Born Yesterday (1950): How Hepburn and Cukor Plotted to Cast Holliday

Of all the performers in Adam’s Rib, Cukor’s comedy of 1949, it was Judy Holliday who lifted the picture to a more spontaneous level of wit.

In the first scene, the desperate Doris waits outside her husband’s office, with a candy bar and a gun in her purse. The opening scene, with a distracted Holliday trailing her husband through the streets to his rendezvous, was beautifully shot in a cinema verite style.

Holliday, however, proved to beinept on the first shooting day.  She couldn’t hit the mark, and they had to do the scene over and over again. Once done, she offered the crew tickets to see her in the play Born Yesterday, which was then on stage, so that they won’t think she was “a complete idiot.”

Under Cukor’s guidance, Holliday’s work turned out to be absolutely dazzling. The public was “prepared” for Holliday as during the shoot stories in the press stated she was stealing the picture from her two old pros. Curious to know who was planting the notices, Cukor found out that Hepburn had gone to MGM’s head of publicity, Howard Strickling, and suggested this strategy. It was Hepburn’s personal campaign to get Holliday the Billie Dawn role in the upcoming production of Born Yesterday.

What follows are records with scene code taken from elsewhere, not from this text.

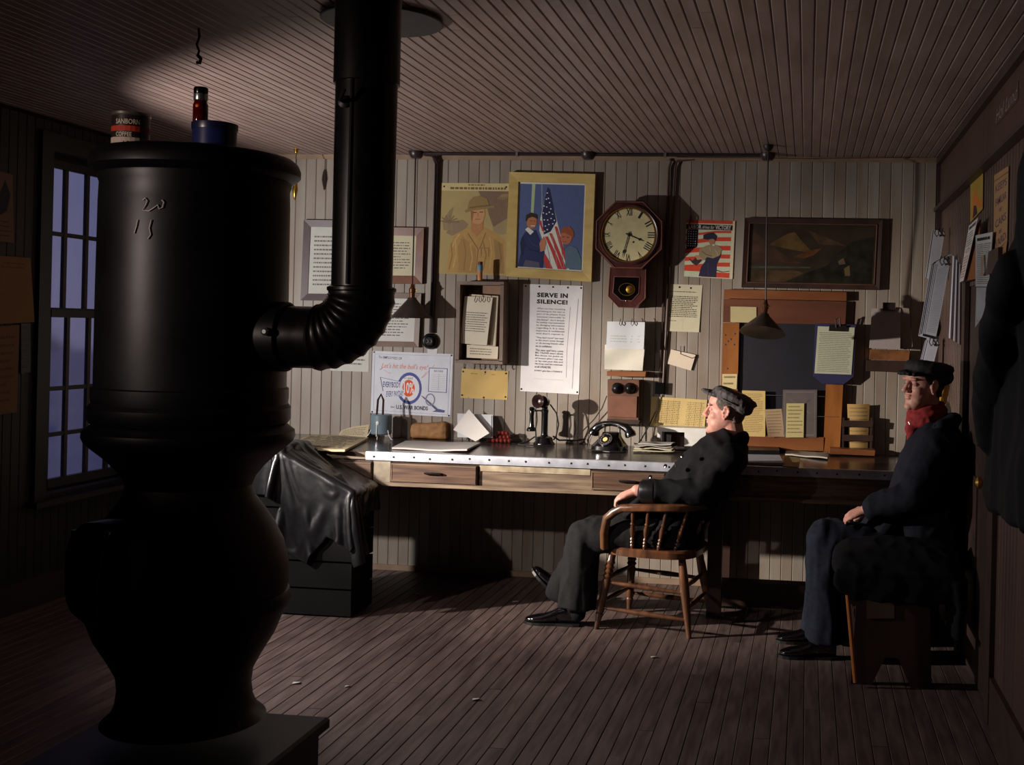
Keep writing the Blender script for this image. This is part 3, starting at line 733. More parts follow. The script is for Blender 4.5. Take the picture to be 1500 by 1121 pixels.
# flag
s_.poly([(.435, .05), (.40, .15), (.34, .42), (.33, .55), (.40, .70), (.46, .98), (.80, .99), (.72, .78), (.62, .52), (.53, .27), (.47, .08)], ink(222, 226, 214))
s_.poly([(.435, .05), (.40, .15), (.36, .36), (.39, .55), (.40, .60), (.50, .56), (.585, .44), (.53, .27), (.47, .08)], ink(40, 44, 86))
for (a, b) in ((.43, .12), (.45, .18), (.42, .19), (.47, .23), (.39, .27), (.43, .28), (.49, .30), (.38, .35), (.43, .36), (.47, .34), (.52, .36), (.40, .43), (.45, .43), (.50, .41), (.55, .43), (.42, .50), (.47, .48), (.53, .47), (.41, .56), (.45, .54)):
    s_.disc(a, b, .012, .0085, paper(230, 230, 230), 5)
for (p0, p1, p2, w0, w1) in (((.44, .62), (.56, .80), (.66, .985), .022, .035), ((.50, .58), (.62, .78), (.73, .985), .02, .03), ((.575, .50), (.67, .72), (.79, .95), .02, .028), ((.41, .82), (.46, .9), (.50, .985), .02, .05), ((.335, .44), (.36, .50), (.39, .56), .02, .016)):
    s_.poly([(p0[0] - w0, p0[1]), (p1[0] - w1 * .9, p1[1]), (p2[0] - w1, p2[1]), (p2[0] + w1, p2[1]), (p1[0] + w1 * .7, p1[1]), (p0[0] + w0, p0[1])], ink(196, 62, 58))
for (a, b, c, d) in ((.42, .64, .52, .97), (.52, .60, .62, .97), (.60, .55, .72, .97)): s_.stroke([(a, b), ((a + c) / 2 + .01, (b + d) / 2), (c, d)], .006, ink(150, 160, 160))
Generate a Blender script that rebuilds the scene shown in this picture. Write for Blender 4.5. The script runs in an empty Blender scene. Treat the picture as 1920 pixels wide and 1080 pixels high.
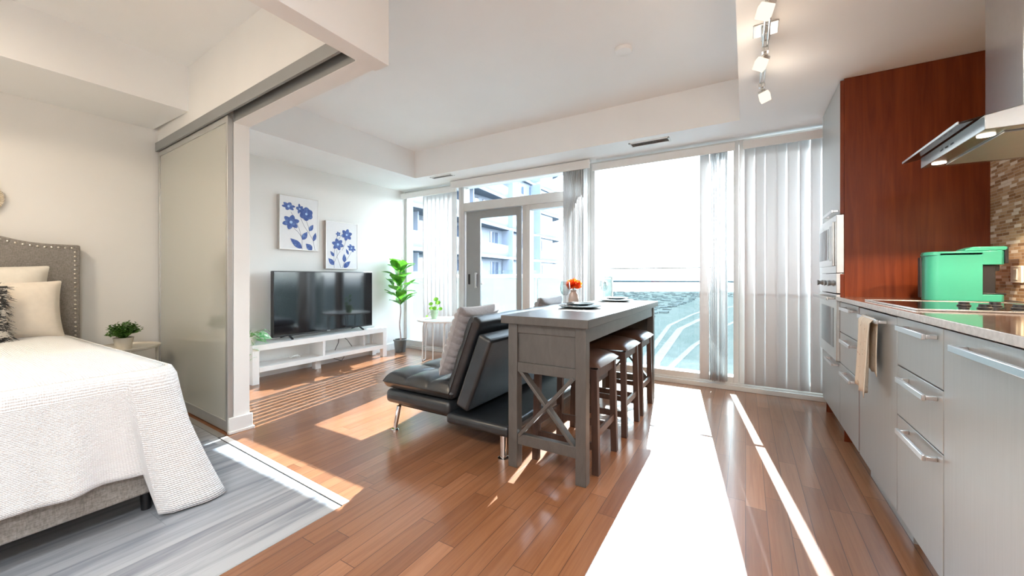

Cukor, the Kanins, and Hepburn all “plotted” to enhance Holliday’s part so as to persuade Harry Cohn to cast her in Born Yesterday, which she had played with great success on the stage. “The woman is a frump,” Holliday told Cukor when he approached her for Adam’s Rib, “when Harry Cohn sees it, he won’t let me do Billie Dawn.” But Cukor reassured her that she would look right as the picture progresses. Cukor helped Holliday score a huge triumph in this part. When Adam’s Rib opened, and Holliday got all the press, the critics claimed she stole the film, failing to realize the maneuvered orchestrations of her “willing accomplices.”

There were more subtle ways in which Hepburn helped Holliday. The scene in which Hepburn visits her in the detention house was long, but Cukor shot it in one take. Amanda’s interview of Doris, the most famous sequence in Adam’s Rib, runs over five minutes, but Cukor presents it without any cut or camera movement. In a medium shot, the center is empty, Amanda is at the left, and Doris at the right, describing her unhappy marriage and absurd crime. This sequence works largely because of Holliday’s stunning portrait of a wacky woman who is smart enough to know she is abused. By maintaining the shot’s spatial unity, Cukor gave Holliday the opportunity to create something special–and uninterrupted; Cukor used no action-reaction shots, as most dialogues scenes were filmed in Hollywood.

Not only there was no reason to cut, they couldn’t move the camera in any case; the whole scene took place in a cell. It was Holliday’s first talking scene in the picture. In those days, there was a lot of chatter about “scene stealing,” but Cukor never knew what exactly was meant by that. “You can’t steal a scene in a movie,” he maintained, “because it’s all controlled by the camera and the editing. The most an actor can do was use little tricks, which he basically didn’t approve of.

Cukor held that Hepburn was not generous and that Holliday didn’t steal the scene.  For him, it was Holliday’s scene and there was only one way to shoot it: the full camera had to be on her.  Cukor always believed that in most films, there was one “perfect” place to shoot a scene from–“where the scene falls into place”–and that it was the text, not the director that determined how a scene should be shot.  There was no need to cut to Hepburn, as the audience already knew her face.  Hepburn, in fact, played the scene in profile, facing away from the camera.  With her authority, she directed the audience to look at Holliday.